金田さんのお話しをお聞きして、「みんなのうえん」は意図的にコミュニティを作っているというよりも、農という“手段”を活用し、いい意味で手を抜くことで、結果的に利用者側が主体的に活動する余白が生まれていると感じました。
運営側がすべての役割を担おうと意気込んで準備万端にするのではなく、利用者側にスポットライトを当てることが、利用者がコミュニティに積極的に関わりたいと思う要因になるのかもしれませんね。
農・食をテーマにコミュニティをつくることは、そのコミュニティに関わる人をはじめ、近隣地域や地域全体、行政にとってもメリットがあること。
私自身、近所の人と挨拶をしたり、目を合わせることすら躊躇してしまうことがあります。
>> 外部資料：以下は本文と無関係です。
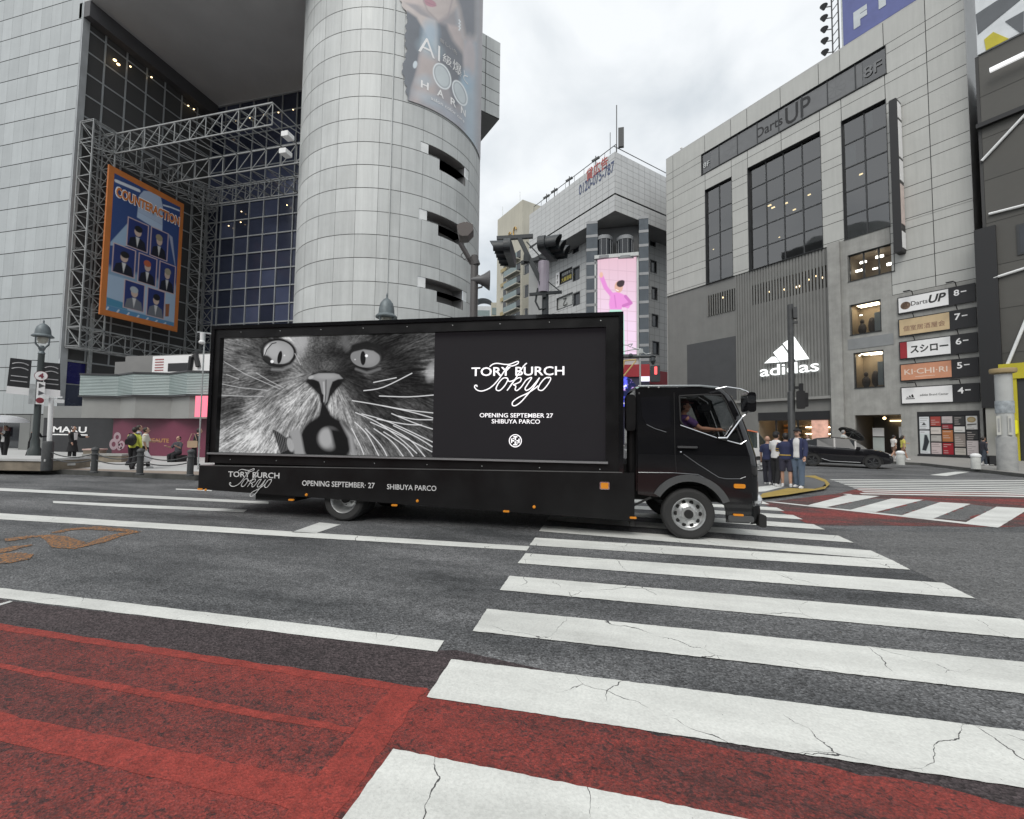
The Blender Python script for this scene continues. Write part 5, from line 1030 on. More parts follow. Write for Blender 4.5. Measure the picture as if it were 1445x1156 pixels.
far_block('beige_block', 'narrow beige block far behind the loudspeaker pole', 692, 703, 427, 95, mat('beige_render', (.45, .43, .36), .8), 4.0, m_grn)
t_, W, zt = far_block('domed_block', 'distant glass block with a grey rounded roof', 668, 693, 432, 120, mat('pale_far_render', (.5, .52, .53), .7), 3.2, m_grn)
mb = MB(); mb.ring([[(W*.5+W*.6*cos(rad(a)), y, zt+W*.45*sin(rad(a))) for a in range(0, 181, 15)] for y in (-.3, W)]); mb.build('roof', mat('grey_far_roof', (.22, .24, .26), .6), t_, smooth=60)
# ------------------------------------------------------------------ THE ADVERTISING LORRY
pw = g(973, 763); T = Fr((pw.x, pw.y), 3.5)
tk = E('advertising_truck', 'black lorry carrying a lit side screen with a cat photograph, crossing the zebra', 'truck', T.at(), 3.5)
m_gloss = mat('black_lorry_paint', (.008, .008, .009), .09, var=.2, vs=.6, spec=.5, coat=.4); m_satin = mat('satin_black_panel', (.008, .008, .0085), .35, var=.25, vs=2, spec=.3)
m_under = mat('chassis_black', (.012, .012, .012), .7); m_rub = mat('tyre_rubber', (.028, .028, .028), .85, var=.2, vs=8, bump=.15, bs=50)
m_rim = mat('steel_rim', (.55, .56, .56), .35, .7, var=.15, vs=10); m_chrome = mat('polished_chrome', (.75, .76, .78), .12, 1.)
m_amber = mat('amber_lens', (.55, .20, .02), .25, emit=(1, .38, .02), es=.1); m_grey_f = mat('grey_fender_plastic', (.07, .072, .074), .5)
WD = 2.25
# box body with a recess for the screen
x0, x1, zb, zt = -8.47, -.98, .96, 3.49; s0, s1, sb0, st0 = -8.31, -1.23, 1.155, 3.29
mb = MB(); mb.plate(x0, x1, zb, zt, [(s0, s1, sb0, st0)], 0, .1); mb.poly([(s0, .1, sb0), (s1, .1, sb0), (s1, .1, st0), (s0, .1, st0)])
mb.box(x0, x1, .11, WD-.02, zb, zt); mb.build('cargo_box', m_satin, tk)
mb = MB(); mb.box(x0-.02, x1+.02, -.025, .06, zt-.035, zt+.03); mb.box(x0-.02, x0+.05, -.025, .05, zb, zt-.035); mb.box(x1-.05, x1+.02, -.025, .05, zb, zt-.035); mb.build('box_edge_trim', m_gloss, tk)
mb = MB(); mb.box(s0-.12, s1+.03, -.05, .02, sb0-.035, sb0-.004); mb.build('screen_sill', mat('brushed_sill', (.35, .36, .37), .35, .6), tk)
for i in range(9): mb = MB(); mb.ball((x0+.6+i*.82, -.003, zt-.1), .010, .008, .010, 6, 4); mb.build('bolt', m_steel, tk)
for i in range(8): mb = MB(); mb.ball((x0+.5+i*.95, -.006, 1.03), .009, .008, .009, 6, 4); mb.build('bolt', m_steel, tk)
# skirt
mb = MB(); sk = [(-8.6, .90), (-8.6, .47), (-.86, .26), (-.80, .30), (-.80, .985), (-.98, .985)]
mb.prism([(x, z) for x, z in sk][::-1], -.03, .05); mb.prism([(-8.6, .47), (-8.6, .90), (-8.55, .9), (-8.55, .47)], .05, WD-.02); mb.build('skirt_panel', m_satin, tk)
mb = MB(); mb.prism([(-8.6, .9), (-8.6, .912), (-.98, .998), (-.98, .985)], -.035, .05); mb.build('skirt_edge', mat('dull_edge', (.10, .10, .10), .4), tk)
mb = MB(); mb.prism([(-8.55, .47), (-8.55, .95), (-.8, .97), (-.8, .3)], WD-.06, WD-.0); mb.build('skirt_panel', m_satin, tk)
def smooth(ps, n=5):
    out = []
    for i in range(len(ps)-1):
        p0, p1, p2, p3 = ps[max(i-1, 0)], ps[i], ps[i+1], ps[min(i+2, len(ps)-1)]
        for k in range(n):
            t = k/n; out.append(tuple(.5*((2*p1[j])+(-p0[j]+p2[j])*t+(2*p0[j]-5*p1[j]+4*p2[j]-p3[j])*t*t+(-p0[j]+3*p1[j]-3*p2[j]+p3[j])*t**3) for j in (0, 1)))
    return out+[ps[-1]]
# screen: cat photograph on the left, lettering on black on the right
ucat = T.uz(612, 560, .09)[0]
NX, NY = 560, 300; Sg, Tg = np.meshgrid(np.linspace(0, 1, NX), np.linspace(0, 1, NY))   # t: 0 bottom, 1 top
def bil(a, b, c, d): return (1-Sg)*(1-Tg)*d+Sg*(1-Tg)*c+Sg*Tg*b+(1-Sg)*Tg*a
cx_, cy_ = bil(48, 1415, 1392, 5), bil(72, 38, 812, 795)
rs = np.random.RandomState(5)
# fur direction: away from the nose bridge, drooping
vx_, vy_ = cx_-735, (cy_-300)*1.0+30; a_ = np.arctan2(vy_, vx_)+.35*(vnoise(cx_, cy_, .006, 21)-.5)*2; fx_, fy_ = np.cos(a_), np.sin(a_)
fs_ = np.where(cy_ < 300, .6, 0)*np.exp(-((cx_-700)/160)**2); fy_ = fy_-fs_*2; nn = np.hypot(fx_, fy_); fx_, fy_ = fx_/nn, fy_/nn
def lic(n_len, step, sc, seed):
    def noise(x, y): return vnoise(x, y, sc, seed, 2)
    acc = np.zeros_like(cx_); wsum = 0
    for sgn in (-1, 1):
        x, y = cx_.copy(), cy_.copy()
        for k in range(n_len):
            i = np.clip(((x-5)/1410*NX).astype(int), 0, NX-1); j = np.clip(((805-y)/760*NY).astype(int), 0, NY-1)
            x = x+sgn*step*fx_[j, i]; y = y+sgn*step*fy_[j, i]; acc += noise(x, y)
            wsum += 1
    return acc/wsum
f1 = lic(5, 4, .17, 1); f2 = lic(8, 7, .06, 2); f1 = (f1-f1.mean())/f1.std(); f2 = (f2-f2.mean())/f2.std()
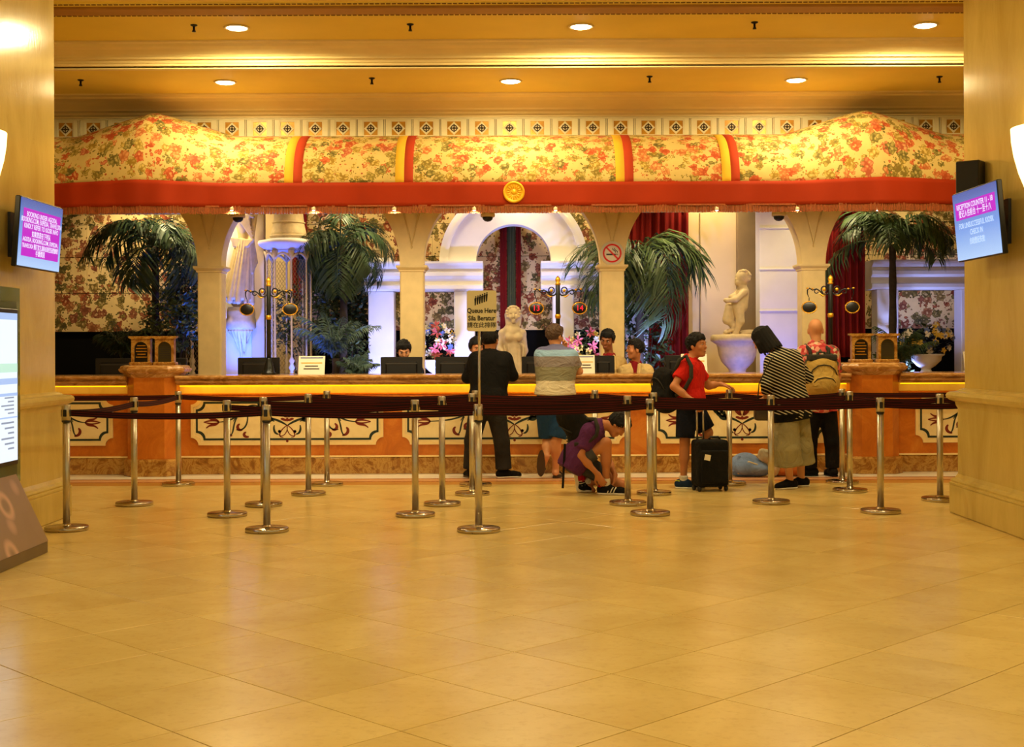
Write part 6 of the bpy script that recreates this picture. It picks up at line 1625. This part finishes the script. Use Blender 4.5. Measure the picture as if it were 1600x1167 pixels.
def backpack(label, c, hw, hd, hh, R_, mat, strapmat, extra=None, pts_sh=(), nm='backpack', pocket=True):
    t = thing(nm, c, label, 'backpack')
    Rn = Rm(*[R_.col[i] for i in range(3)]); q = lambda a, b, d: c + R_ @ V(a, b, d)
    sdf('main_bag', M[mat], t, [rbox(q(0, hd * .45, 0), (hw * .6, hd * .2, hh * .62), .04, Rn), ell(q(0, -hd * .12, -hh * .30), (hw, hd * 1.02, hh * .62), Rn, k=.05), ell(q(0, hd * .05, hh * .38), (hw * .82, hd * .80, hh * .60), Rn, k=.06), ell(q(0, hd * .1, -hh * .62), (hw * .86, hd * .8, hh * .36), Rn, k=.05)], .008)
    if pocket:
        sdf('front_pocket', M[mat], t, [ell(q(0, -hd * .78, -hh * .38), (hw * .72, hd * .52, hh * .44), Rn)], .008)
    z = MB(); z.tube([q(-hw * .78, -hd * .52, hh * .05), q(-hw * .62, -hd * .66, hh * .34), q(-hw * .34, -hd * .72, hh * .52), q(0, -hd * .74, hh * .57), q(hw * .34, -hd * .72, hh * .52), q(hw * .62, -hd * .66, hh * .34), q(hw * .78, -hd * .52, hh * .05)], .006, 6); z.build('zip', M[strapmat], t)
    if pocket:
        z = MB(); z.tube([q(-hw * .60, -hd * 1.02, -hh * .30), q(-hw * .44, -hd * 1.14, -hh * .12), q(0, -hd * 1.20, -hh * .04), q(hw * .44, -hd * 1.14, -hh * .12), q(hw * .60, -hd * 1.02, -hh * .30)], .006, 6); z.build('pocket_zip', M[strapmat], t)
    z = MB(); z.tube([q(-.04, hd * .3, hh), q(-.03, hd * .3, hh + .04), q(.03, hd * .3, hh + .04), q(.04, hd * .3, hh)], .009, 7); z.build('carry_loop', M[strapmat], t)
    if mat == 'tan_bag': sdf('top_panel', M[strapmat], t, [rbox(q(0, hd * .15, hh * .92), (hw * .72, hd * .35, hh * .07), .02, Rn)], .008)
    for pts in pts_sh:
        z = MB(); z.tube(pts, .020, 8); z.build('shoulder_strap', M[strapmat], t)
    return t
cb = J(1285, 588, 13.88)
backpack('tan backpack with dark zips on the back of the bald man', cb, .185, .11, .215, Matrix.Identity(3), 'tan_bag', 'strap_grey',
         pts_sh=[[cb + V(s_ * .09, .10, .17), cb + V(s_ * .10, .14, .28), cb + V(s_ * .105, .32, .33), cb + V(s_ * .12, .42, .18), cb + V(s_ * .13, .36, -.02), cb + V(s_ * .14, .12, -.16)] for s_ in (-1, 1)])

# --- woman in striped top
Yw = 12.95
j = dict(head=J(1191, 531, 12.98), hf=V(-.72, .55, -.55), hu=V(-.50, .2, .85), nb=J(1213, 552, 12.98), sL=J(1206, 565, 12.80), sR=J(1240, 558, 13.12), eL=J(1198, 600, 12.78), eR=J(1262, 590, 13.20), wL=J(1196, 622, 12.90), wR=J(1250, 586, 13.38),
         hL=J(1228, 645, 12.86), hR=J(1246, 645, 13.02), kL=J(1230, 702, 12.84), kR=J(1250, 700, 13.04), aL=J(1234, 752, 12.90), aR=J(1252, 748, 13.10), tL=V(2.60, 12.84, .02), tR=V(2.75, 13.06, .02))
for q in ('aL', 'aR'): j[q].z = .075
t = person('dark haired woman in black and white striped top bending over, seen from behind', (2.75, Yw, 0))
hn = [hand_prims(j['wL'], (-.3, .4, -.8), (-.7, -.5, 0), .6, 1), hand_prims(j['wR'], (-.2, .9, -.1), (0, 0, 1), .5, -1)]
sdf('body', M['skin'], t, body_prims(j, .97, hn), .0075)
f, u, r = basis(j['hf'], j['hu']); R_ = Rm(r, f, u); c = j['head']; pp = lambda a, b, d: c + r * a + f * b + u * d
n1 = (f * .92 - u * .2).normalized()
hp = [ell(pp(0, -.018, .022), (.094, .114, .114), R_, clip=((pp(0, .055, 0), n1),)), ell(pp(0, -.03, -.05), (.094, .096, .080), R_, clip=((pp(0, .055, 0), n1),)), cone(pp(.075, .02, -.02), pp(.078, .045, -.10), .03, .022), cone(pp(-.075, .02, -.02), pp(-.078, .045, -.10), .03, .022)]
for k in range(60):                                       # locks of the bob
    a_ = 2 * PI * k / 60 + .05 * (k % 3); dr = (math.cos(a_), math.sin(a_))
    if dr[1] > .55: continue
    hp.append(cone(pp(dr[0] * .080, -.018 + dr[1] * .098, .075 + .012 * (k % 2)), pp(dr[0] * .097, -.028 + dr[1] * .104, -.118 - .016 * ((k * 5) % 3)), .010, .007 + .003 * (k % 2), .006))
sdf('hair', M['hair'], t, hp, .006)
m = NT('striped top'); vec = m.coord('Object', rot=(0, math.radians(-24), 0)); vz = m.n('ShaderNodeSeparateXYZ', Vector=vec).outputs[2]
wv = m.math('ADD', vz, m.math('MULTIPLY', m.noise(m.coord(), 4, 2).outputs[0], .02))
m.set(color=m.ramp(m.math('FRACT', m.math('MULTIPLY', wv, 1 / .0285)), [(0, lin((14, 13, 14))), (.66, lin((206, 194, 158)))], 'CONSTANT'), rough=.85, spec=.15); m.bump(m.noise(m.coord(), 8, 4).outputs[0], .3, .02); M['striped_top'] = m.m
sdf('top', M['striped_top'], t, shirt_prims(j, .028, [sleeve(j['sL'], j['eL'], 1, .062, .055, j['wL'], .55, .048), sleeve(j['sR'], j['eR'], 1, .062, .055, j['wR'], .5, .048)], J(1240, 652, 12.95), hemn=(.12, 0, -1), low=.2, wide=1.12), .009)
sdf('hem_band', M['black_cloth'], t, [cone(j['hL'].lerp(j['hR'], .1) + V(0, 0, -.02), j['hR'].lerp(j['hL'], .1) + V(0, 0, -.02), .158, .158, .05, clip=((J(1240, 643, 12.95), (-.12, 0, 1)), (J(1240, 656, 12.95), (.12, 0, -1))))], .009)
sdf('trousers', M['olive_cloth'], t, trousers(j, .118, .125, .150, .46), .009)
shoe(t, j['aL'], j['tL'], ('black_cloth', 'sole'), 0, high=-.02); shoe(t, j['aR'], j['tR'], ('black_cloth', 'sole'), 0, high=-.02)
c = J(1192, 640, 12.72); hb = thing('handbag', c, 'small black handbag hanging at the side of the woman in stripes', 'bag')
sdf('bag_body', M['shoe_brown'], hb, [rbox(c, (.055, .03, .075), .03, None), ell(c + V(0, -.03, -.03), (.06, .03, .05))], .008)
MB().tube([c + V(-.05, 0, .10), J(1186, 600, 12.72), J(1197, 575, 12.70), J(1206, 560, 12.72), J(1214, 556, 12.80), J(1225, 560, 12.90)], .006, 6).build('strap', M['strap_grey'], hb)

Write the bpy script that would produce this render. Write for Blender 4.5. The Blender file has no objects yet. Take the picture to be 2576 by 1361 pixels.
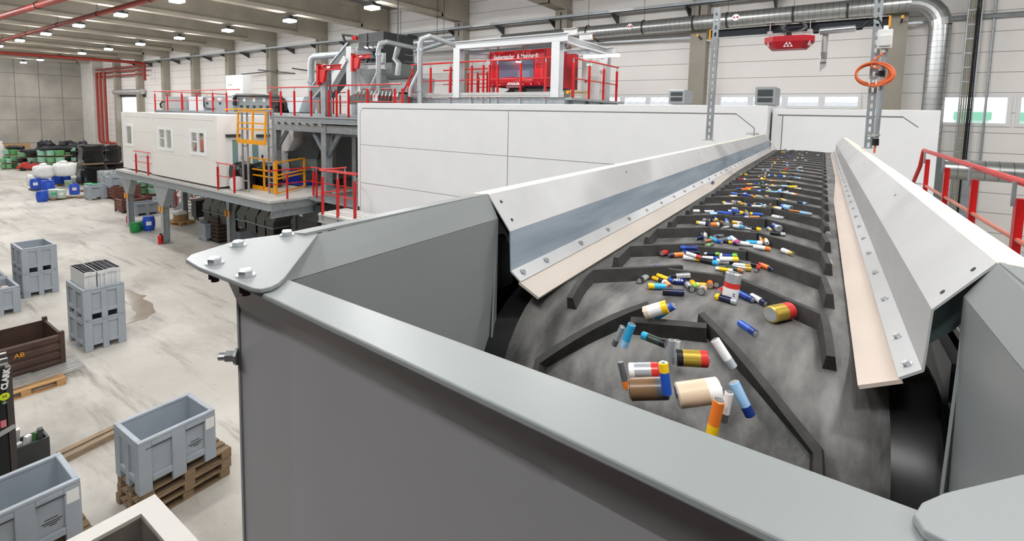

でも、最近は自宅にいることが増え、自分が住んでいる地域でつながりを持てていないことに違和感を感じました。
オンラインのつながりさえあればいいのでしょうか…
電気やWi-Fiが途切れたら機能しない自分のつながりの脆弱さに気付き、自分の生き方を振り返るきっかけにもなった回でした。
あなたもぜひ、地元のコミュニティや居場所について考えてみてはいかがでしょうか。あなたの生き方にもつながる大事な要素が見つかるかもしれませんよ。